No todo lo que necesitas es amor, dice el subtítulo de este montaje en el programa impreso. Y es cierto. Sobre todo en el mundo del teatro, donde además de la pasión por llevar una obra a las tablas es necesario equilibrar sus elementos, controlar el entusiasmo y reconocer tanto fortalezas como debilidades.
“Love, Love, Love”, actualmente en el escenario del CCPUC, es una comedia dramática en la que a través de la historia de una pareja, contada en un acto de tres escenas, no solo nos volvemos testigos presenciales de su enamoramiento, vida en común y deterioro emocional, sino que asistimos a la catarsis de toda una sociedad en las últimas décadas del siglo XX.
Su autor es el celebrado dramaturgo británico Mike Bartlett, quien ahora viene recibiendo atención mediática por “El rey Carlos III”, una pieza inesperada, incómoda e hipotética sobre el ascenso del actual príncipe de Gales al trono de Inglaterra. Es decir, se trata de un autor con una visión crítica de la sociedad en la que vive, cuyas obras se enfocan en aspectos que van más allá de las experiencias de sus personajes. En eso radica el principal interés de su texto: el individuo ama, sufre, se desgasta, pero no lo hace de manera aislada sino dentro de un determinado contexto. La máxima de su dramaturgia parece ser que nadie escapa a su tiempo.
Es lo que ocurre en “Love, Love, Love”. Los amantes Kenneth y Sandra desarrollan una relación a lo largo de cuatro décadas, durante las cuales sus respectivas personalidades y egoísmos pueden parecer atemporales. Y lo son en el sentido humano, pero la manera en la que enfrentan sus demonios y condiciones materiales son parte de una era.
En la escena local es dirigida por Mikhail Page, un director que cuenta con una carrera bastante prolífica. Asume su tarea con buen humor y lo proyecta desde que la obra comienza. Pero a partir de entonces comenzamos a dudar sobre lo que nos quiere contar, el tono que intenta asumir y el abrupto cambio de ritmo que ocurre a cada instante. Además, debo decir que los elementos de producción distan mucho de lo que se espera de un teatro cuajado como el de la CCPUC (sorprende el descuido escenográfico y la falta de una idea clara en la dirección de arte).

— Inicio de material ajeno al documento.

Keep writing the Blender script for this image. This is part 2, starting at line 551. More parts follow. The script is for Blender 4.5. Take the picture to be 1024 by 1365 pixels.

No basta un tema musical ni algunos clichés acuñados a determinadas épocas. La puesta en escena, para que sea consistente, necesita de un armazón coherente y esta no lo tiene.
Del mismo modo, no es suficiente que un actor sea bueno para encajar en un rol. A estas alturas no vamos a cuestionar el talento de Lucho Cáceres, pero su aparición en la primera escena es improbable. No hay manera de creer que es un londinense de 19 años y solo eso pone en peligro el montaje entero, pues anuncia una parodia. El tema se resuelve poco después con la rigidez de Henry (un convincente Laszlo Kovacs) y la aparición de Sandra (Denise Arregui).
Es interesante ver cómo Arregui se abre camino con un papel que le exige mucho: representa una evolución, pero sigue siendo el mismo a lo largo del tiempo. Su Sandra es curiosa, estridente, divertida, insoportable. Así tiene que ser.
Entonces llegamos a los hijos de la pareja: Jamie y Rose. El primero es encarnado por Óscar Beltrán y no logro entenderlo del todo. Se conduce sin una línea clara, más allá de las dificultades que dicta el texto, y ofrece chispazos que, si bien arrancan risas en la platea, no logran aterrizar al personaje en ningún momento. Reír no es el fin de esta obra.
Por su parte, Daniela Baertl ofrece una interesante actuación pese a las limitaciones del montaje. sobre todo en la última escena, en la que logra convencernos de la ineptitud de Rose. Ahí tenemos a una actriz a la que no debemos perderle la pista.
Los aciertos parciales del reparto evidencian que no hay un logrado trabajo conjunto entre el director y los actores. Es como si cada uno hubiese diseñado su propio personaje y elegido su propio ritmo. Por eso surgen momentos como aquel en el segundo acto: la palabra da paso a un grito que, lejos de ser dramático, solo es ruido.